French-Gypsy swing band, star jazz guitarist bound for Bates

The Hot Club of San Francisco. Photograph by Lenny Gonzalez.

The Hot Club of San Francisco. Photograph by Lenny Gonzalez.

The Olin Arts Center Concert Hall is the setting for two don’t-miss jazz performances in May.

Masters of the sophisticated French-Gypsy swing pioneered by guitarist Django Reinhardt and violinist Stéphane Grappelli, the Hot Club of San Francisco presents its Cinema Vivant film-and-music program in a joint presentation with L/A Arts at 7:30 p.m. Friday, May 10.

Led by a guitarist who “combines an astonishing command of the fingerboard with a seemingly endless flow of melodic invention,” according to Soundstage, the Sheryl Bailey 3 performs in an Olin Arts Alive presentation at 7:30 p.m. Friday, May 17.

Tickets for the HCSF show are $20 by reservation at the L/A Arts ticketing site. Tickets for Bailey are $12, available at batestickets.com. Free tickets are available to the first 100 seniors and students who make a reservation at olinarts@bates.edu.

The Olin Arts Center is located at 75 Russell St. For more information, please call 207-786-6163 or email olinarts@bates.edu.

Hot Club of San Francisco

Jazz guitarist Sheryl Bailey.

Jazz guitarist Sheryl Bailey.

The Hot Club of San Francisco, a quintet of accomplished and versatile musicians, celebrates the music of Reinhardt and Grappelli’s pioneering Hot Club de France.

The HCSF borrows the instrumentation of violin, bass and guitars from the original Hot Club while breathing new life into the music with innovative arrangements of classics and originals by lead guitarist Paul Mehling. The band features the amazing violin of two-time Grammy Award winner Evan Price and a swinging rhythm section.

To hear the ensemble is to return to the 1930s, the intimate jazz clubs of Paris and the elegant lounges of the Hotel Ritz. Often called Gypsy jazz, the music of the Hot Club of San Francisco has entranced audiences around the globe for more than 20 years.

“We have a swing-or-die approach to the music that’s distinctly American,” says Mehling.

At Bates, the band presents Cinema Vivant, an evening of silent films accompanied by live Gypsy swing.
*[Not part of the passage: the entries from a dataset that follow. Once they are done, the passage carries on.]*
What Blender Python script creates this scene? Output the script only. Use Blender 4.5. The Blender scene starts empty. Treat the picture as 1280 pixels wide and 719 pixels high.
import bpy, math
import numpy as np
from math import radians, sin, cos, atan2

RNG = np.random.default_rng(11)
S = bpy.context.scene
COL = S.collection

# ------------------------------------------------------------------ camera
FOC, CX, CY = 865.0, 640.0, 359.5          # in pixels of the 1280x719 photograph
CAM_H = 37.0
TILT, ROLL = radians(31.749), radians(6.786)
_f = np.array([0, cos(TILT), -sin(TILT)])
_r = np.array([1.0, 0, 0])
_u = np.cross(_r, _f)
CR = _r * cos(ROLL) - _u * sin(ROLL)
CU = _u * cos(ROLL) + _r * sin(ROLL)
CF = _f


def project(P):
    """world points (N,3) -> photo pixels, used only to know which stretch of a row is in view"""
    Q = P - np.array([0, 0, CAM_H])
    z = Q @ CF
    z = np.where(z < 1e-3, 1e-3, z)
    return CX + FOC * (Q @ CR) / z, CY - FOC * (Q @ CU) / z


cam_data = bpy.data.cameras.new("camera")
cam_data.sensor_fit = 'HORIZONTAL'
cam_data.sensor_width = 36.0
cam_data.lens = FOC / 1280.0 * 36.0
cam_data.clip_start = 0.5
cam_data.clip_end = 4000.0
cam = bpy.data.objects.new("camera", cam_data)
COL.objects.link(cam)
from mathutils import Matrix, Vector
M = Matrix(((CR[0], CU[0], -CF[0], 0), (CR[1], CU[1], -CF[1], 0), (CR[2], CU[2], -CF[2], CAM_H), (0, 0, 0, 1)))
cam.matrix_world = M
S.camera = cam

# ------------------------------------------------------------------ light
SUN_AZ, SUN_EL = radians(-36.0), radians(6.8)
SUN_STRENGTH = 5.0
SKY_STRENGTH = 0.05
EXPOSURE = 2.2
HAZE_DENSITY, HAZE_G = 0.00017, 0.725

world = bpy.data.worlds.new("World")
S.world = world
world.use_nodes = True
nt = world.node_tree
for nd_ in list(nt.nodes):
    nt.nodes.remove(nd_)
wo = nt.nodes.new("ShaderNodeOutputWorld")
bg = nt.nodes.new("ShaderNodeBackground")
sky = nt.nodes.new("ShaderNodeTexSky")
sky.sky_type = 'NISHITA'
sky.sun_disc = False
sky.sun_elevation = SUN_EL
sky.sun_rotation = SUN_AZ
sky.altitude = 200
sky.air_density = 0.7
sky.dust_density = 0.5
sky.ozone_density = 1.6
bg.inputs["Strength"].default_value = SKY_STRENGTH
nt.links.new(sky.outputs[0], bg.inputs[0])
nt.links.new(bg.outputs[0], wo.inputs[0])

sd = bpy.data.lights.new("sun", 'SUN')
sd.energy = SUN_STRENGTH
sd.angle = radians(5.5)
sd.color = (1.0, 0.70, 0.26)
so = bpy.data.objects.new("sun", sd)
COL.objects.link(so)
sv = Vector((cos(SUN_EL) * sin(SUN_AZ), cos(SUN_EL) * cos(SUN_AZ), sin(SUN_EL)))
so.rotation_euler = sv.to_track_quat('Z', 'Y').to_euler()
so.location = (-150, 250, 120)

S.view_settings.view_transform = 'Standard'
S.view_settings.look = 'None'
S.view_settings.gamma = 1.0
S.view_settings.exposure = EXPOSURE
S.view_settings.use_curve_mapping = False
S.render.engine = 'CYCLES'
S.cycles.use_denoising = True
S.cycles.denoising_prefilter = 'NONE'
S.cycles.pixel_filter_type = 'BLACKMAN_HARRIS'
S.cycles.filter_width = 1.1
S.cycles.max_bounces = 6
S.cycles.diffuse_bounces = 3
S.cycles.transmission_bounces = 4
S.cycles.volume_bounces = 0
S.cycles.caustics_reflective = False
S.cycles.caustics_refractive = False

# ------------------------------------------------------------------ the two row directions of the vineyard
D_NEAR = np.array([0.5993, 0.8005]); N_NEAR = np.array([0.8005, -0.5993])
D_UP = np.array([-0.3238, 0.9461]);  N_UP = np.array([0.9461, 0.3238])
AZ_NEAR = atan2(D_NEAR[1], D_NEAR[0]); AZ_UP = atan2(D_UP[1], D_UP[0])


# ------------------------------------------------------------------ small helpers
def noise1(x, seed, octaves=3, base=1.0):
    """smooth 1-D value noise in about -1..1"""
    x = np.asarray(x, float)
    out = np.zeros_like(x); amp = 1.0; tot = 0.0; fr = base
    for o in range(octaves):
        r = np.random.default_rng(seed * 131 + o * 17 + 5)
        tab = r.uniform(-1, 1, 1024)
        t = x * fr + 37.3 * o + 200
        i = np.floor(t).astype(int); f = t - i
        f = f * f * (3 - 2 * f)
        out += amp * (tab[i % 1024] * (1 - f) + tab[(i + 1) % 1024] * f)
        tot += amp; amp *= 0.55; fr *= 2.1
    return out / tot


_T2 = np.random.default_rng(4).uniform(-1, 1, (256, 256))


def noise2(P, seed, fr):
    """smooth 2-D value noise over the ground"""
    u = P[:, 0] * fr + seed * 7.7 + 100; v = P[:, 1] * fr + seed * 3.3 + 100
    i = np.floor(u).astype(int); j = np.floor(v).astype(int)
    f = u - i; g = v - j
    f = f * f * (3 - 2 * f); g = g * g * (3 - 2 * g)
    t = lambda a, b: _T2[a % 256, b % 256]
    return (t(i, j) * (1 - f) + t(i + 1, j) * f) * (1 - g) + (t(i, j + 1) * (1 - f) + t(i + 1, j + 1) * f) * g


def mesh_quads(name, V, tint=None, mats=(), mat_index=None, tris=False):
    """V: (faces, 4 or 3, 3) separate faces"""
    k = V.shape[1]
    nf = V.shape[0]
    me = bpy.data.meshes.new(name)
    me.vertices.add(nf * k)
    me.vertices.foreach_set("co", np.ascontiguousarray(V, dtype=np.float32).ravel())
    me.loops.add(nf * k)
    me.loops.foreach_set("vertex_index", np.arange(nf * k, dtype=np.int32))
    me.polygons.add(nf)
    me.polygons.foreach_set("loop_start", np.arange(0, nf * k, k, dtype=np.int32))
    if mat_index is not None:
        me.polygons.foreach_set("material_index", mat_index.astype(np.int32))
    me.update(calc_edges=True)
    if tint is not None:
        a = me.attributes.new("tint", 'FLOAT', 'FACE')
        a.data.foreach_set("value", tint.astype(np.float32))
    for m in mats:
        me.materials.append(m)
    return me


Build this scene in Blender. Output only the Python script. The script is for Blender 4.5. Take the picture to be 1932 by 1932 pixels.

Two films are by European filmmaker Ladislaw Starewicz, a pioneer of stop-action animation: The Cameraman’s Revenge, a charming piece about the marital troubles of beetles, and The Mascot, an adventure story about lost toys.

From the other side of the Atlantic comes There It Is, a recently rediscovered film by American Charley Bowers, who revolutionized film in the 1920s by combining animation with live action.

Sheryl Bailey 3

“The most essential quality in a jazz musician is one’s sense of groove — time,” Bailey told guitarnoise.com writer David Hodge. “Listening to a lot of jazz is also important to get the ‘sound of jazz’ in your ear, and also, your heart.

“If you treat jazz as a science experiment, it will always sound like that — falling in love with the music is the key to open the door.”

A composer and player ranked among the foremost bop-based guitarists to emerge in the 1990s, Bailey brings organist Ron Oswanski and drummer Ian Froman to Bates for a night of hard-swinging contemporary jazz. It’s a melodic collaboration that Allaboutjazz.com reviewer Elliot Simon describes as a “communal musical journey.”

Bailey has toured extensively in the U.S. and around the world as a member of David Krakauer’s Klezmer Madness and the Jazz Guitars Meet Hendrix quartet. Her 2011 CD For All Those Living (PureMusic Records) is the most recent of her eight CDs as bandleader, and her catalog also includes the concert DVD The Sheryl Bailey 3: Live in NYC (2008, Mel Bay Records).

Bailey was chosen as a Jazz Ambassador for the U.S. State Department in 2000 for a South American tour, and earned third place in the Thelonius Monk International Jazz Guitar competition in 1995. Hailing from Pittsburgh, Bailey studied at Berklee College of Music, where she now teaches.